I am sorry to learn that anyone would have to see White Supremacist symbolism in Suspension Espresso. This is definitely not what the cafe was built for.
Before we opened Suspension, before we even found the premises I had a dream. In that dream was a quirky little cafe, with a glass topped engine block as a table, on a road crossed passed some train tracks. There was a sign on the wall saying:
"Elephants and thongs welcome."
To me, that was a statement about diversity. We wanted to make a space where there is no normal to be measured against.
Nazism is all about an ideal, a normal at the core of the philosophy which all are measured, ranked even, against. We do not welcome Nazis! Nazis can not exist in that space.
My father was a Jewish boy in Poland in WW2, his father was a dentist. When his family was rounded up and placed in a concentration camp the German army needed a dentist. My grandfather refused to work without his wife and child, so their lives were spared and they were moved to a prisoner of war camp. By a lucky coincidence the hut they were moved into had almost finished a tunnel out of the camp. The other prisoners beat my father, who was 6 years old as a test; if he cried, they were going to have to kill him before using the tunnel. He didn't cry and they allowed him to use the tunnel with his parents on the condition that at the other end they went their separate ways. One other person decided to stay with the family to help them. All the other were caught and killed, my grandparents, my dad and that one kind man were the only survivors out of 30+ people. They lived the rest of the war with the Russian partisans where my dad blew up German trains.
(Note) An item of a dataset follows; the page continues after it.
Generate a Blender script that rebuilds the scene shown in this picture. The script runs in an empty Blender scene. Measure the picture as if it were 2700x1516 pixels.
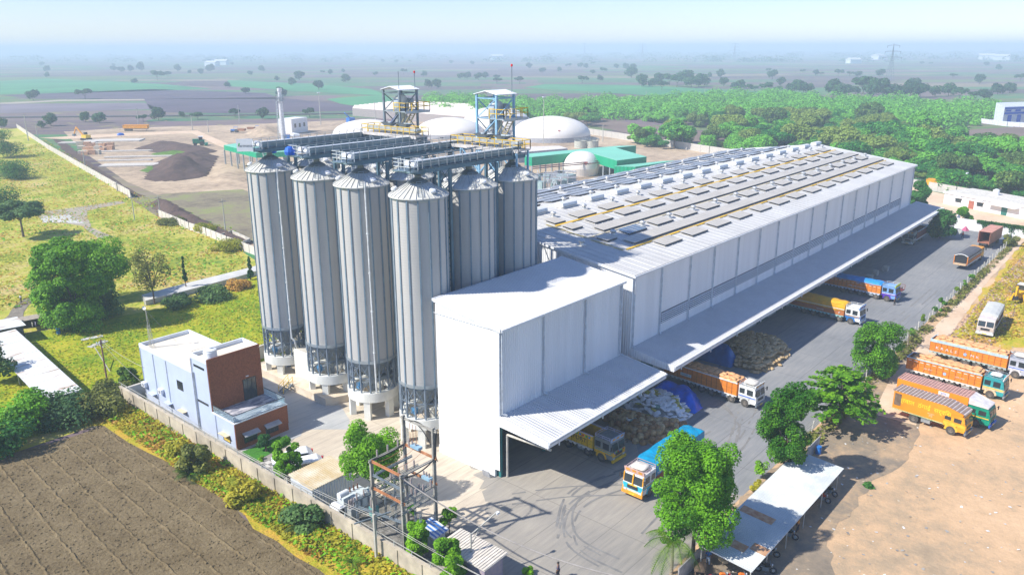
import bpy, bmesh, math, random
import numpy as np
from mathutils import Vector, Matrix, Euler
S = bpy.context.scene
COL = S.collection
PI = math.pi
R = math.radians
# ------------------------------------------------------------------ camera, world, sun, exposure
# world frame: +X runs along the warehouse, +Y towards the silos, the origin is the near yard corner of the hoist block
CX, CY, CZ = -53.52, -47.58, 42.0
YAW, PITCH, ROLL, FPX = R(49.4), R(16.81), R(-0.19), 2085.0
_r0 = Vector((math.cos(YAW), -math.sin(YAW), 0)); _y0 = Vector((math.sin(YAW), math.cos(YAW), 0))
_fw = _y0 * math.cos(PITCH) + Vector((0, 0, -math.sin(PITCH)))
_up = _y0 * math.sin(PITCH) + Vector((0, 0, math.cos(PITCH)))
_cr = _r0 * math.cos(ROLL) + _up * math.sin(ROLL)
_cu = -_r0 * math.sin(ROLL) + _up * math.cos(ROLL)
cam = bpy.data.objects.new('camera', bpy.data.cameras.new('camera'))
COL.objects.link(cam)
M4 = Matrix((_cr, _cu, -_fw)).transposed().to_4x4(); M4.translation = (CX, CY, CZ)
cam.matrix_world = M4
cam.data.lens = FPX / 2700 * 36; cam.data.sensor_width = 36
cam.data.clip_start = 1; cam.data.clip_end = 60000
S.camera = cam
SUN = Vector((0.9, -0.5, -1.0)).normalized()
sl = bpy.data.lights.new('sun', 'SUN'); sl.energy = 4.6; sl.angle = R(1.0); sl.color = (1.0, 0.955, 0.87)
so = bpy.data.objects.new('sun', sl); COL.objects.link(so)
so.rotation_euler = SUN.to_track_quat('-Z', 'Y').to_euler(); so.location = (0, 0, 200)
W = bpy.data.worlds.new('World'); S.world = W; W.use_nodes = True
nt = W.node_tree; bg = nt.nodes['Background']
sky = nt.nodes.new('ShaderNodeTexSky'); sky.sky_type = 'NISHITA'; sky.sun_disc = False
sky.sun_elevation = math.asin(-SUN.z); sky.sun_rotation = math.atan2(-SUN.x, -SUN.y)
sky.air_density = 1.0; sky.dust_density = 0.1; sky.ozone_density = 5.0
tn_ = nt.nodes.new('ShaderNodeMix'); tn_.data_type = 'RGBA'; tn_.blend_type = 'MULTIPLY'; tn_.inputs[0].default_value = 1; tn_.inputs[7].default_value = (.92, .90, 1.04, 1)
nt.links.new(sky.outputs[0], tn_.inputs[6]); nt.links.new(tn_.outputs[2], bg.inputs[0]); bg.inputs[1].default_value = 0.118
S.view_settings.view_transform = 'Standard'; S.view_settings.look = 'None'
S.view_settings.exposure = 0.55; S.view_settings.gamma = 1.0
S.cycles.volume_bounces = 3; S.cycles.max_bounces = 6; S.cycles.transparent_max_bounces = 4
S.cycles.use_denoising = True

# pixel of the 2700x1516 survey photo -> point of the horizontal plane at height z
def G(x, y, z=0.0):
    u, v = (x - 1350) / FPX, (758 - y) / FPX
    d = _cr * u + _cu * v + _fw
    t = (z - CZ) / d.z
    return (CX + d.x * t, CY + d.y * t)
def G3(x, y, z=0.0):
    a = G(x, y, z); return (a[0], a[1], z)
def HT(px, ytop):      # height of an upright thing standing at photo pixel px whose top shows at row ytop
    x, y = G(*px); lo, hi = 0, 90
    for _ in range(40):
        m = (lo+hi)/2; v = Vector((x-CX, y-CY, m-CZ))
        if 758-FPX*(v.dot(_cu)/v.dot(_fw)) > ytop: lo = m
        else: hi = m
    return lo
def RW(px, w):         # half width in metres of something w photo pixels wide standing at px
    x, y = G(*px); return w/2*Vector((x-CX, y-CY, 3-CZ)).dot(_fw)/FPX
def near(p):
    return math.dist(p[:2], (CX, CY))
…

For my part, I was beaten by Nazi Skinheads several times, once at a concert in Canberra when I was 16. I was grabbed from behind and beaten unconscious, probably beaten more after that. My memory was affected for years by the concussion. I did not provoke the attack in any way that I knew of.
Obviously Nazis were never a part of the Suspension vision.
For my part, despite my history, I would not have recognised the symbolism on that man's clothing. Something obvious, a swastika, I would pick up on straight away but not these. I guess that makes it a form of dog whistle. Heard only by those intended to hear but going unnoticed by (almost) everyone else. But that does not make it ok.
Nazi symbolism should not be welcome, in the cafe, or anywhere else.
Did the guy know what the symbolism meant? The fact that he was wearing more than one would indicate he did.
Do I object to someone with Nazi beliefs drinking my coffee? Yes! I do. I oppose them with every fibre of my being.